WHAT THE EXERCISE ASKS
Below are the records; pull every line that includes "script".

── DATASET ──

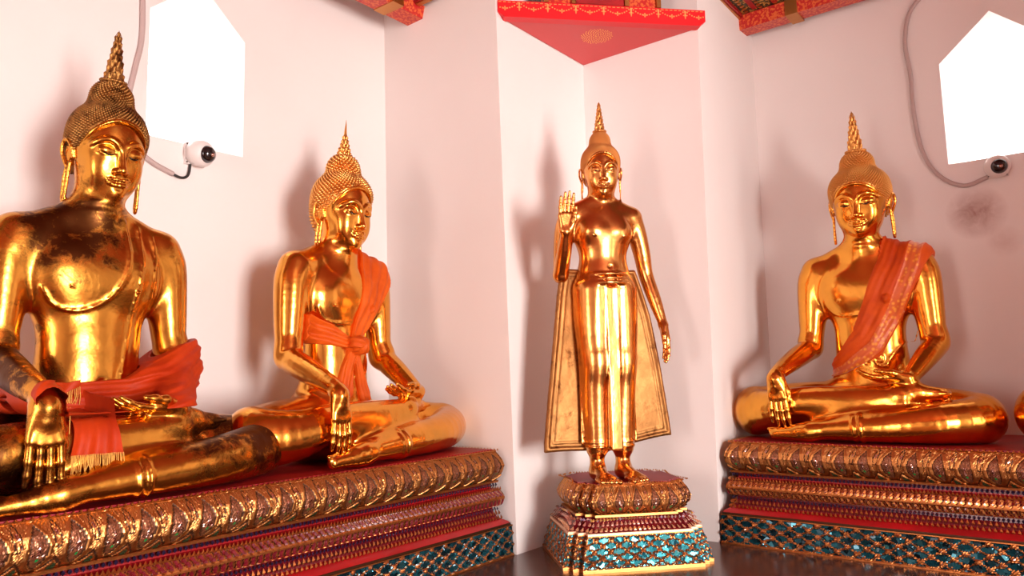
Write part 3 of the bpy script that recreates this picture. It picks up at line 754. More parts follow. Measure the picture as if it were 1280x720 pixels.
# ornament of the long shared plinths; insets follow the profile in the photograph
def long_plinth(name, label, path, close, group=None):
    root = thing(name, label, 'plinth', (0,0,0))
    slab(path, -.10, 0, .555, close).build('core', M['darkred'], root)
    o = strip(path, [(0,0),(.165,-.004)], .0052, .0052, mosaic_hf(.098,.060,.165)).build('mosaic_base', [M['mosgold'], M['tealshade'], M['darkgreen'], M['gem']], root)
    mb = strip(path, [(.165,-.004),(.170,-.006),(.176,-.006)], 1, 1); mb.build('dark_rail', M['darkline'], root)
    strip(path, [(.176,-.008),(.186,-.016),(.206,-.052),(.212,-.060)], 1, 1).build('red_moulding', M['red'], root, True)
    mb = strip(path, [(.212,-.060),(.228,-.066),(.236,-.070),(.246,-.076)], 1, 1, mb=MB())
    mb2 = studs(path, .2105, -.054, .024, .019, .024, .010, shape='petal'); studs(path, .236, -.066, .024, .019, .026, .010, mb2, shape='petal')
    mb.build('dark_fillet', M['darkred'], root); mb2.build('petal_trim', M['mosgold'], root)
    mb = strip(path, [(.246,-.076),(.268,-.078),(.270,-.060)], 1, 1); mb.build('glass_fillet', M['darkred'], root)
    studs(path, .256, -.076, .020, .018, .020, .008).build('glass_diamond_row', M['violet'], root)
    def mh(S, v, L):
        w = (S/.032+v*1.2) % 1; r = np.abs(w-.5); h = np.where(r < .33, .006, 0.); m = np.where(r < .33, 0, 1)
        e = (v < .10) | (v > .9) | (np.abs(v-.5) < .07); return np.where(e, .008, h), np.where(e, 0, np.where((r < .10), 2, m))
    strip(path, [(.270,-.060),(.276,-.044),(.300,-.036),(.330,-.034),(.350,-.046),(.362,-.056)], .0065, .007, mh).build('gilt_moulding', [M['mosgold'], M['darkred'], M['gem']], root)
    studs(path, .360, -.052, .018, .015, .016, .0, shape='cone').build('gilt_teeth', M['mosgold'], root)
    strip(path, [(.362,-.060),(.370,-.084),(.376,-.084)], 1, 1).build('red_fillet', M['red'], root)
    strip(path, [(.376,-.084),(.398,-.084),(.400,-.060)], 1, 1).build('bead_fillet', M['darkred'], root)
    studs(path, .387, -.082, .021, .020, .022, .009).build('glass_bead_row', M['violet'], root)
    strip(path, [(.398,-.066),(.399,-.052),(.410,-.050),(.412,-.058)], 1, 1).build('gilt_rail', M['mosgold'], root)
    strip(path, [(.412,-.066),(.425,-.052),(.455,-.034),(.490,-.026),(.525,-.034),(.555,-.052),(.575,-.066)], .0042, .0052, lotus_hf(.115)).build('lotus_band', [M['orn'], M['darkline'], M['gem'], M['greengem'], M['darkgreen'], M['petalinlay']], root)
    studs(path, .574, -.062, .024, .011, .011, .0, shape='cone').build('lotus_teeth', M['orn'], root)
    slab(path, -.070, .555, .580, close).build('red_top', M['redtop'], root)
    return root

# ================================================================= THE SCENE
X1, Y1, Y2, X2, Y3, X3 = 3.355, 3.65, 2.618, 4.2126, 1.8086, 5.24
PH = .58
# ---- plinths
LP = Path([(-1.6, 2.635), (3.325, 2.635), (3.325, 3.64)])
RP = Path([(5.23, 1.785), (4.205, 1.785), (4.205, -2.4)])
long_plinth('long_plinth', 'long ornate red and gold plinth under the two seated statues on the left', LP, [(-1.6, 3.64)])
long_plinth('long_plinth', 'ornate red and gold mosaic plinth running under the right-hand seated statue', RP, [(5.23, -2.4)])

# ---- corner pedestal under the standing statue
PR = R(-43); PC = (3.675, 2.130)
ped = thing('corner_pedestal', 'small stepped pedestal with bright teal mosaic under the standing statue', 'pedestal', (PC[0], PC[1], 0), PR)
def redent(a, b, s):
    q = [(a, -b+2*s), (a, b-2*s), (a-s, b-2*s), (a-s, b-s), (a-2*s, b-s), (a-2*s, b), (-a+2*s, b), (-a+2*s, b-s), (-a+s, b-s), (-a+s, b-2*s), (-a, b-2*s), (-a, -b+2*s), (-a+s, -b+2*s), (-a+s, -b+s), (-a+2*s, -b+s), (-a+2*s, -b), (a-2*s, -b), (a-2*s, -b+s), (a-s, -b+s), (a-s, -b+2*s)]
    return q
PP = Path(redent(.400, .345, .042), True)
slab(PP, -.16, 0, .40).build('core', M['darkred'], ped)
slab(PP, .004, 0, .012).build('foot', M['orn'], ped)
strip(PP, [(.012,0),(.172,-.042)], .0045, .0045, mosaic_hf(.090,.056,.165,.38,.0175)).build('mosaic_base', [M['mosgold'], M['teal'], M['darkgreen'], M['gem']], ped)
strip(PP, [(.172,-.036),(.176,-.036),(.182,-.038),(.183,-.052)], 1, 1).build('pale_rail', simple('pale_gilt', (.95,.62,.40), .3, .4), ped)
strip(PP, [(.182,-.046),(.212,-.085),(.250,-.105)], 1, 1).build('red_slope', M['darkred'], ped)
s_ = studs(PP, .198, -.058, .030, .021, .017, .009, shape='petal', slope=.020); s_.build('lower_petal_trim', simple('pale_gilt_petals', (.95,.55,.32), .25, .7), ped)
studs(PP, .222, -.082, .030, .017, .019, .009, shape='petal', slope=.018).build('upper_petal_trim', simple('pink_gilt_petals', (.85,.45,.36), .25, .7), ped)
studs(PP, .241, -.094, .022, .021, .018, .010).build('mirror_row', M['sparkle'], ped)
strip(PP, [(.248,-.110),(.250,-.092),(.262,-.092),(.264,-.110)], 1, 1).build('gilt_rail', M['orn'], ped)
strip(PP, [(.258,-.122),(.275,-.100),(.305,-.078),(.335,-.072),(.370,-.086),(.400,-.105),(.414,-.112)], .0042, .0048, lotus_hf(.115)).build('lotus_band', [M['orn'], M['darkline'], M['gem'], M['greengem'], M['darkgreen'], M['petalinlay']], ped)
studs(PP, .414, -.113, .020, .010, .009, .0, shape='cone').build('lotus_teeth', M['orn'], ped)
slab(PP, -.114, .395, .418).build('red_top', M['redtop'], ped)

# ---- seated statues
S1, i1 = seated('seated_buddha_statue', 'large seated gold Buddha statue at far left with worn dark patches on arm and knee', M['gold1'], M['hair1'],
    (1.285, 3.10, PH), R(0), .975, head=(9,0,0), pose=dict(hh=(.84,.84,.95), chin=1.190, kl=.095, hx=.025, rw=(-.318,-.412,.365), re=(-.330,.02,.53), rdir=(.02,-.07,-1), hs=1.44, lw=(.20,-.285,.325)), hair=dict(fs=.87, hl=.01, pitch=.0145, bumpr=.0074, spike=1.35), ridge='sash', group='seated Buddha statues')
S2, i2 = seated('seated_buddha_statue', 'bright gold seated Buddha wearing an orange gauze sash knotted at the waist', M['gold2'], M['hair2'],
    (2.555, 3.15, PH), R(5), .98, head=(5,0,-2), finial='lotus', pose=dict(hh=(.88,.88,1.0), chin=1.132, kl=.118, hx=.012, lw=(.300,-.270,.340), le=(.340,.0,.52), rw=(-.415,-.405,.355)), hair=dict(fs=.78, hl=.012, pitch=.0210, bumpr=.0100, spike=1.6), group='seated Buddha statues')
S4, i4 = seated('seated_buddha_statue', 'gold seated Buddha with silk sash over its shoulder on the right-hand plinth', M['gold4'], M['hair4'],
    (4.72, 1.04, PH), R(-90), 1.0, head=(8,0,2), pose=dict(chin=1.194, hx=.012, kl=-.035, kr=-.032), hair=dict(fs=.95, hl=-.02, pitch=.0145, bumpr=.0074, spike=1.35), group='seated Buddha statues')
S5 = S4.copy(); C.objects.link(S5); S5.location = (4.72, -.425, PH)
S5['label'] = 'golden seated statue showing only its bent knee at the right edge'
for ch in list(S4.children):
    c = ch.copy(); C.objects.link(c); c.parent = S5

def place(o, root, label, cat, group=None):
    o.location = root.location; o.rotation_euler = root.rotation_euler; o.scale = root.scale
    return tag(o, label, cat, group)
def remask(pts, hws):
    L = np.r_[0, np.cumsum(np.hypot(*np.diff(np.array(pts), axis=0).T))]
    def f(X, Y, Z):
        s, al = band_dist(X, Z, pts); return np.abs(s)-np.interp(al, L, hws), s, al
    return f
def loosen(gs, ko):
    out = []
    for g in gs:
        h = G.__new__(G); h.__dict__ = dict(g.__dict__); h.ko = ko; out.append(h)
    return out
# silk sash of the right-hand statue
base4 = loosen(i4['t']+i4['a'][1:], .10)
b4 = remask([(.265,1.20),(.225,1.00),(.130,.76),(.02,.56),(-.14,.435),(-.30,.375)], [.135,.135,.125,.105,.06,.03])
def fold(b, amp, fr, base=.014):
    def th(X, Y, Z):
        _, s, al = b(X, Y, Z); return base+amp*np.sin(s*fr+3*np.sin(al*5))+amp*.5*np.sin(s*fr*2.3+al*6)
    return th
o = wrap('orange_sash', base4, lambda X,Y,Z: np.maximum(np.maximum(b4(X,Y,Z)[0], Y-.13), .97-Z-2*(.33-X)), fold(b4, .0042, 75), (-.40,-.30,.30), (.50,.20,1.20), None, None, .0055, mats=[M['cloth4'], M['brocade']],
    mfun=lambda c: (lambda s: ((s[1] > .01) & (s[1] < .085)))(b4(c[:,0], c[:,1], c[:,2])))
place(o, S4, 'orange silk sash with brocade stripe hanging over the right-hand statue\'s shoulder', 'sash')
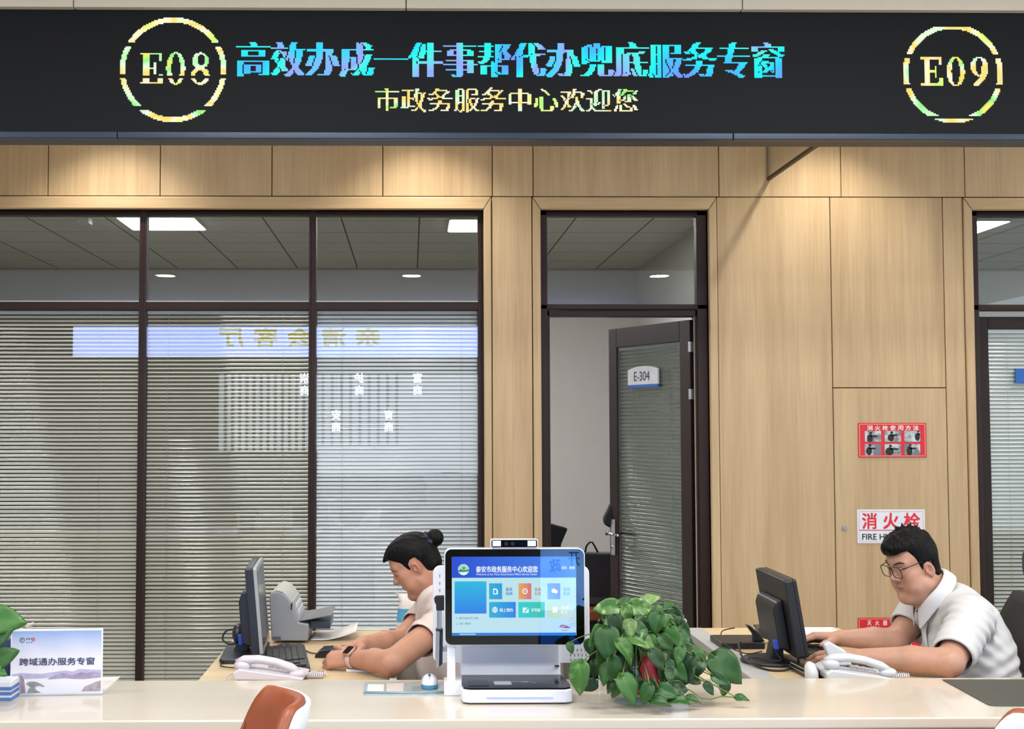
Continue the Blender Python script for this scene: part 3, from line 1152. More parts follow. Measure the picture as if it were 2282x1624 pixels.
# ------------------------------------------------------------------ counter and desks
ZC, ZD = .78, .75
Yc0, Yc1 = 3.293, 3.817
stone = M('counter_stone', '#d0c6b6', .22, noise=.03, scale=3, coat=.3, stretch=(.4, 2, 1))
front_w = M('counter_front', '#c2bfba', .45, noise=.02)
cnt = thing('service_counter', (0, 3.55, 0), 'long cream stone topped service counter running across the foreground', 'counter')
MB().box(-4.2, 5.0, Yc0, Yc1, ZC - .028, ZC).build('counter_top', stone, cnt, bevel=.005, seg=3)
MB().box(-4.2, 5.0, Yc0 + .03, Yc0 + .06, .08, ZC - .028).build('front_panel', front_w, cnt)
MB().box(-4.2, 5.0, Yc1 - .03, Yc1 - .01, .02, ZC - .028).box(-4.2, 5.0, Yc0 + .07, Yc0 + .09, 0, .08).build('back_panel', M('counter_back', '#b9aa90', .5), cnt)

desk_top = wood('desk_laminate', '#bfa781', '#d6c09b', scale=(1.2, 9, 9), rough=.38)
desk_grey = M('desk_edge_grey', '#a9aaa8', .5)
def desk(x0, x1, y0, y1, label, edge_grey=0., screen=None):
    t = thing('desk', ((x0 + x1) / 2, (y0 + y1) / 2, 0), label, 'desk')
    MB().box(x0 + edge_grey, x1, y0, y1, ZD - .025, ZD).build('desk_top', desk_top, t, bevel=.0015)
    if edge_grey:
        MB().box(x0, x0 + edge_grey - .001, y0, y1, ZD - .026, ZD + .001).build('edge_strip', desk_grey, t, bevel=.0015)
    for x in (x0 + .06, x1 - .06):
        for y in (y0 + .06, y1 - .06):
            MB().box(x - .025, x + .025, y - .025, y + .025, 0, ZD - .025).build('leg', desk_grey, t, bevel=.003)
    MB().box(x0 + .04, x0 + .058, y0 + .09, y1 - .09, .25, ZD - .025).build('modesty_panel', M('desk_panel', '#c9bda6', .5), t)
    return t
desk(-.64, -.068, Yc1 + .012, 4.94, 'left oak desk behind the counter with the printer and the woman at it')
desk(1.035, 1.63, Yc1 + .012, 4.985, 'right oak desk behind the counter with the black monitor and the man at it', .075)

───

CORRECT RESPONSE
Write part 3 of the bpy script that recreates this picture. It picks up at line 754. More parts follow. Measure the picture as if it were 1280x720 pixels.
Continue the Blender Python script for this scene: part 3, from line 1152. More parts follow. Measure the picture as if it were 2282x1624 pixels.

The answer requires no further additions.